[BEGIN RECORDS SUPPLIED]
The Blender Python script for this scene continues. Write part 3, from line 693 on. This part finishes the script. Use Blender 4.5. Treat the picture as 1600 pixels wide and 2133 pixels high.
[END RECORDS SUPPLIED]
[BEGIN RECORDS SUPPLIED]
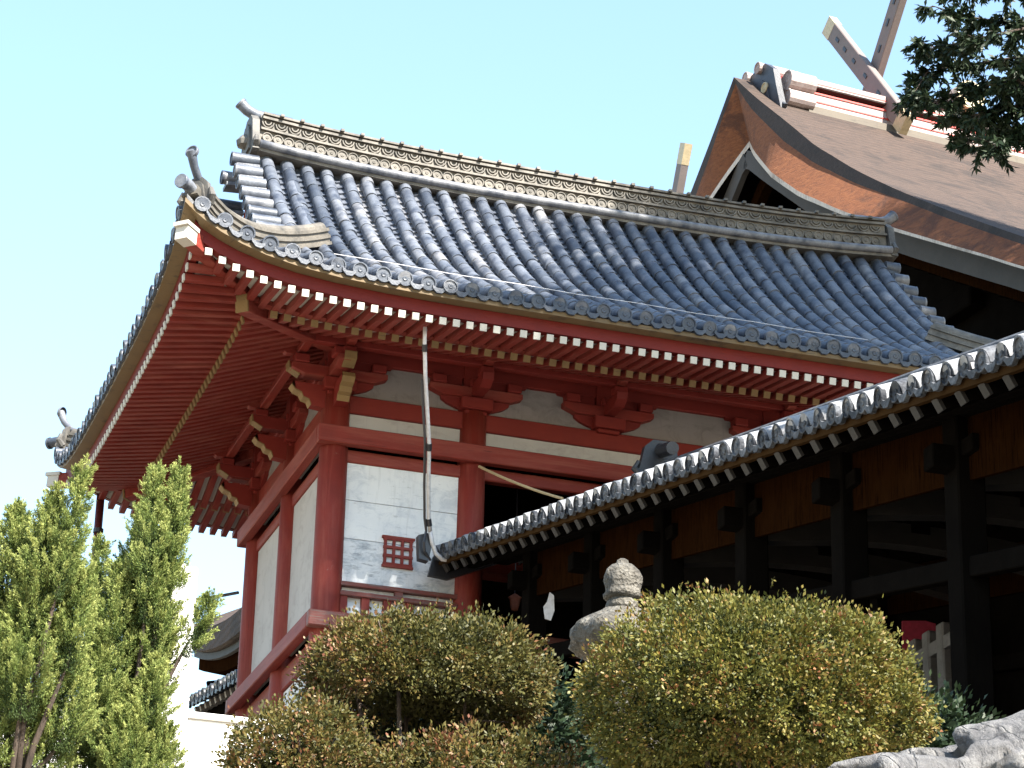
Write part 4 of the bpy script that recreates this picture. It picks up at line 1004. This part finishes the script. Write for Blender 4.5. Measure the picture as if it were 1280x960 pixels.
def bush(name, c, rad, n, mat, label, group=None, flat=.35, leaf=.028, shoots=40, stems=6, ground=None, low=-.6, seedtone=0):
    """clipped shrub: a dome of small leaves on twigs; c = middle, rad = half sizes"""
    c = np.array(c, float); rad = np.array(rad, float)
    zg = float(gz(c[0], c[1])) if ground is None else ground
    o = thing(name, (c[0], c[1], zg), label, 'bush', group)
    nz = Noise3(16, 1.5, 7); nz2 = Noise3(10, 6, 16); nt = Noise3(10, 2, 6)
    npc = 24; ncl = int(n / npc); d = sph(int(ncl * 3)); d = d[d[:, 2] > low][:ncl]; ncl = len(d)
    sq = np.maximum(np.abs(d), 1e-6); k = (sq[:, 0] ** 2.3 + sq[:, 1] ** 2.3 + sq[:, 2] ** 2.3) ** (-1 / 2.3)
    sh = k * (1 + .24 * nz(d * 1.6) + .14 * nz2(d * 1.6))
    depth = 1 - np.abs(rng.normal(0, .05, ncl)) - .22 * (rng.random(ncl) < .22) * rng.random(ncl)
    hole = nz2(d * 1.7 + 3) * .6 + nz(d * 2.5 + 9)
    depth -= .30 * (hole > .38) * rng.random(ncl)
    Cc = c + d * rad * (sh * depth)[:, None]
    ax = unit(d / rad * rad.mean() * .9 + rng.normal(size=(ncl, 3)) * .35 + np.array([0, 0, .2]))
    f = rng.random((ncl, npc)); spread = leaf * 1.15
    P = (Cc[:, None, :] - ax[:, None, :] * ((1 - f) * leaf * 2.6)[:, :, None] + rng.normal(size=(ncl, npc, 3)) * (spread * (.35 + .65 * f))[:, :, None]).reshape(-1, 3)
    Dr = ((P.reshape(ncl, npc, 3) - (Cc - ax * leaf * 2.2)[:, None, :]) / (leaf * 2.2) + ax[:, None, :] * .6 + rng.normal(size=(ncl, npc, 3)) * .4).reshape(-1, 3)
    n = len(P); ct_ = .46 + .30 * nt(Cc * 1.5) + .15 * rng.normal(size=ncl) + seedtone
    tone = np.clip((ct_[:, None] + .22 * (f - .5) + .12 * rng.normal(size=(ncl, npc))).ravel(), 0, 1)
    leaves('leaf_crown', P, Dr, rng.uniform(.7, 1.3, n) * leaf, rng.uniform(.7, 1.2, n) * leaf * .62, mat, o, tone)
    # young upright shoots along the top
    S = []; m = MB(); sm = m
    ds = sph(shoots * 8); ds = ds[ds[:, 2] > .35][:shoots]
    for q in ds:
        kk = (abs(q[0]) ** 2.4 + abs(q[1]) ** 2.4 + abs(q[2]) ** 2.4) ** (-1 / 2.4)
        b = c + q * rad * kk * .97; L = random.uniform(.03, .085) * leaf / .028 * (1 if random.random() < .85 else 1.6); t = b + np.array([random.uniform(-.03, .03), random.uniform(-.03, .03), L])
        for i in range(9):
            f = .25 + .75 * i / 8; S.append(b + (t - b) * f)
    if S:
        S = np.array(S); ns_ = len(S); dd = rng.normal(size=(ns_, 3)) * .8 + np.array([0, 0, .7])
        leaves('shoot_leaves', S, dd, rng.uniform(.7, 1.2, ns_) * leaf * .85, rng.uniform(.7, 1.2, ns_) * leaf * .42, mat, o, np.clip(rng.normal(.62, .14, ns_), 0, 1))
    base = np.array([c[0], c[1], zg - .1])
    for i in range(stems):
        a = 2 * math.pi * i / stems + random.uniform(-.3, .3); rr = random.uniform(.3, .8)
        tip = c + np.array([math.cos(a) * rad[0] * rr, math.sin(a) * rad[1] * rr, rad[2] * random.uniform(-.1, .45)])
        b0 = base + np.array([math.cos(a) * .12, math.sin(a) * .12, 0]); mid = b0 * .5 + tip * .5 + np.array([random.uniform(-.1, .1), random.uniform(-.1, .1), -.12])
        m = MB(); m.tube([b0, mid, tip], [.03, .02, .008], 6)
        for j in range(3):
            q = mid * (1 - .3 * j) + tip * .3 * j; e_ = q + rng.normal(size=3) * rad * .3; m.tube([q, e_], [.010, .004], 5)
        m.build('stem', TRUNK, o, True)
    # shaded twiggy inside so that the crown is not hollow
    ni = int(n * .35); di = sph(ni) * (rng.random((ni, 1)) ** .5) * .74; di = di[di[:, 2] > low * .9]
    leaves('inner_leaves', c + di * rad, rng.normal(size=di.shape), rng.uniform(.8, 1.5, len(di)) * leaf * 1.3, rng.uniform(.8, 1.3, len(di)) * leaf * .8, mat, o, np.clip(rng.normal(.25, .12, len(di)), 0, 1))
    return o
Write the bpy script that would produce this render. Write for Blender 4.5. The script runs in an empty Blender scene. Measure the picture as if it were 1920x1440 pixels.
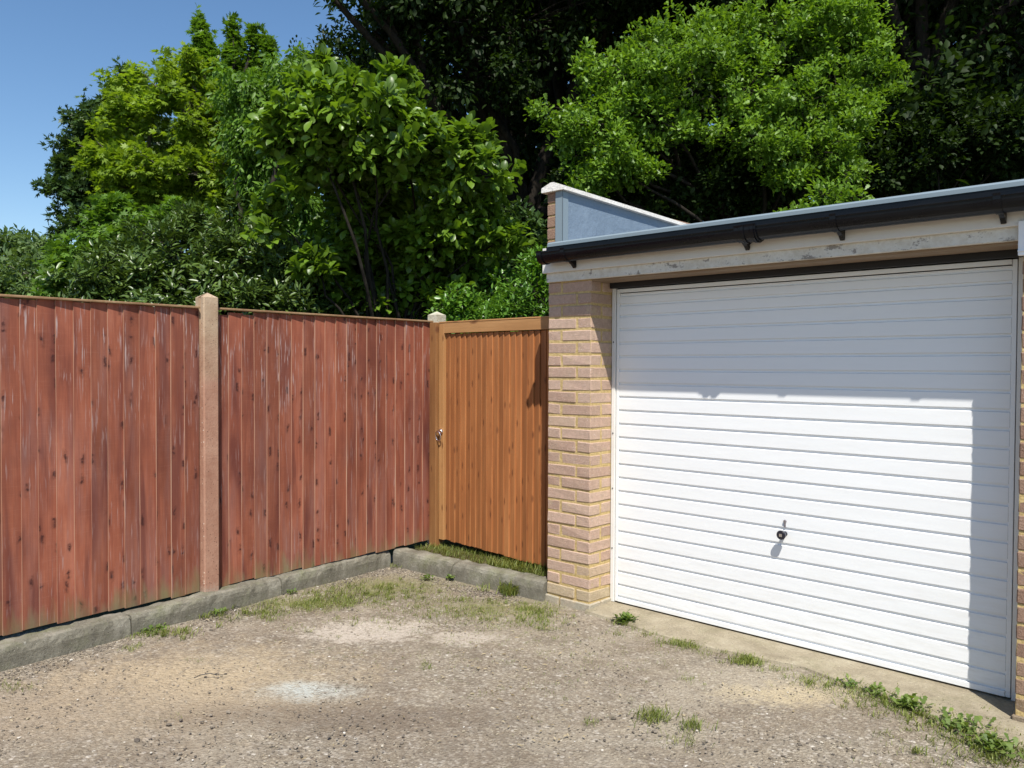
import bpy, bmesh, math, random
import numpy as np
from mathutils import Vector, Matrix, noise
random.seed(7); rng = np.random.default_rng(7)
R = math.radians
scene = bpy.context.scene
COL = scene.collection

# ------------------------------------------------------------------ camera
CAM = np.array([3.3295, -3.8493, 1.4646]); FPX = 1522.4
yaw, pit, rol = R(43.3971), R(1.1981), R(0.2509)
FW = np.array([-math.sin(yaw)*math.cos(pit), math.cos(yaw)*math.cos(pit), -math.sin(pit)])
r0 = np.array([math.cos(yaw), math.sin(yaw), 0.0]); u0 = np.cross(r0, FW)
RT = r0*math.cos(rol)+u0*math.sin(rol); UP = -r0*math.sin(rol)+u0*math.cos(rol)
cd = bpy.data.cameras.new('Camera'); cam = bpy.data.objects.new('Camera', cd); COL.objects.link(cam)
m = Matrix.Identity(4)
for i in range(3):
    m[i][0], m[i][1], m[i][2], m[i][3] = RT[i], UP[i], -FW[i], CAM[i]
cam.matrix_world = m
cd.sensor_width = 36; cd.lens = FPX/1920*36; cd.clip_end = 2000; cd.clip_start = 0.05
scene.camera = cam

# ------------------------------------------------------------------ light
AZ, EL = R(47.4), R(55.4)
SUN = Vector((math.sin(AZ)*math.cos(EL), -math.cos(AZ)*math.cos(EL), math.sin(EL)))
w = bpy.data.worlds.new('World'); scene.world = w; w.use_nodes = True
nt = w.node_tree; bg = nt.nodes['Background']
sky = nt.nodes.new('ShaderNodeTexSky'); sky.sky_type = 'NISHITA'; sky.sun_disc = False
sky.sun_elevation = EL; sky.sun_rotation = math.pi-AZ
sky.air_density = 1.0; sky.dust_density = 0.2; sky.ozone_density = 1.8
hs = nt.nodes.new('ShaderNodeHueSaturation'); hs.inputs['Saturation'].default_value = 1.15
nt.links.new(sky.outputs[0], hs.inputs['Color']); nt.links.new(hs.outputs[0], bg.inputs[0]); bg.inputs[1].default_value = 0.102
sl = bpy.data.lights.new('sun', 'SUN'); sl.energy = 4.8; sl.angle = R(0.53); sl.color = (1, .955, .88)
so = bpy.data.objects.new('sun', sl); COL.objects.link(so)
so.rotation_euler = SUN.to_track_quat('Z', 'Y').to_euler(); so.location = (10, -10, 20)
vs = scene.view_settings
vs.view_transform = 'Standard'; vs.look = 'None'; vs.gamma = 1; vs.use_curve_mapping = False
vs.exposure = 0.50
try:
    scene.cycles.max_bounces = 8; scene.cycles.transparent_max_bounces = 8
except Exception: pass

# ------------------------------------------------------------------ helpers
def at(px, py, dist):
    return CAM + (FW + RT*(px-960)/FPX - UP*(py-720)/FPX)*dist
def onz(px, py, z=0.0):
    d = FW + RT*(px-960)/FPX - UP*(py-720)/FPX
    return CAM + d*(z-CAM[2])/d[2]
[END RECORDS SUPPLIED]
[BEGIN RECORDS SUPPLIED]
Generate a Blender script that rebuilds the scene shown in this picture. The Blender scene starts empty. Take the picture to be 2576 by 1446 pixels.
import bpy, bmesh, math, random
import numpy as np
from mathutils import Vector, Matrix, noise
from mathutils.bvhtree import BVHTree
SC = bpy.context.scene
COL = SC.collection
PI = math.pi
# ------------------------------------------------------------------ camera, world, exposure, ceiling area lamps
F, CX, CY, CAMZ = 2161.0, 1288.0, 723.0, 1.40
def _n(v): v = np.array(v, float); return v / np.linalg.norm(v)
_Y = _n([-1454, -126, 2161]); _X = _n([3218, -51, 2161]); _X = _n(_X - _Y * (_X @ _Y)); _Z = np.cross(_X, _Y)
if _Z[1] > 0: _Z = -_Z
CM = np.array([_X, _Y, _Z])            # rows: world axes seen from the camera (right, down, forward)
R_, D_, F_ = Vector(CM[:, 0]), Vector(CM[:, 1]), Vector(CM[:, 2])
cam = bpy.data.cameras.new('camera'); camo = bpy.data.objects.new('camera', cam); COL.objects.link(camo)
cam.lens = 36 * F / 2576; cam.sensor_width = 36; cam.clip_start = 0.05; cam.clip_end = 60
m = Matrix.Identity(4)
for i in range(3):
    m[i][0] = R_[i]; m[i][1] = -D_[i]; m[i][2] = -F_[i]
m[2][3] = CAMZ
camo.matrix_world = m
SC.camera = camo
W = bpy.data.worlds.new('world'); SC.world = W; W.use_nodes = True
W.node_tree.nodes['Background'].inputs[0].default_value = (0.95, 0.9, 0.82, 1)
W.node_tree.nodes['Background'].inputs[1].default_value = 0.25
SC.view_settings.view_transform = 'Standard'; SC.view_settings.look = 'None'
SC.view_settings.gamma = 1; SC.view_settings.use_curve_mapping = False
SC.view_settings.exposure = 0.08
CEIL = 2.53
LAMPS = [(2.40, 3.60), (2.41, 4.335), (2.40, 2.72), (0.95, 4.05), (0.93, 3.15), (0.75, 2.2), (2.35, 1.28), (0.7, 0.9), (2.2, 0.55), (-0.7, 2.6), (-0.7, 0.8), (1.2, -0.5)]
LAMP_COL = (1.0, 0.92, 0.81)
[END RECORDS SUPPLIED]
TO DO: Where a line in the entries holds the word "script", copy that line.

WRITTEN SOLUTION:
The Blender Python script for this scene continues. Write part 3, from line 693 on. This part finishes the script. Use Blender 4.5. Treat the picture as 1600 pixels wide and 2133 pixels high.
Write part 4 of the bpy script that recreates this picture. It picks up at line 1004. This part finishes the script. Write for Blender 4.5. Measure the picture as if it were 1280x960 pixels.
Write the bpy script that would produce this render. Write for Blender 4.5. The script runs in an empty Blender scene. Measure the picture as if it were 1920x1440 pixels.
Generate a Blender script that rebuilds the scene shown in this picture. The Blender scene starts empty. Take the picture to be 2576 by 1446 pixels.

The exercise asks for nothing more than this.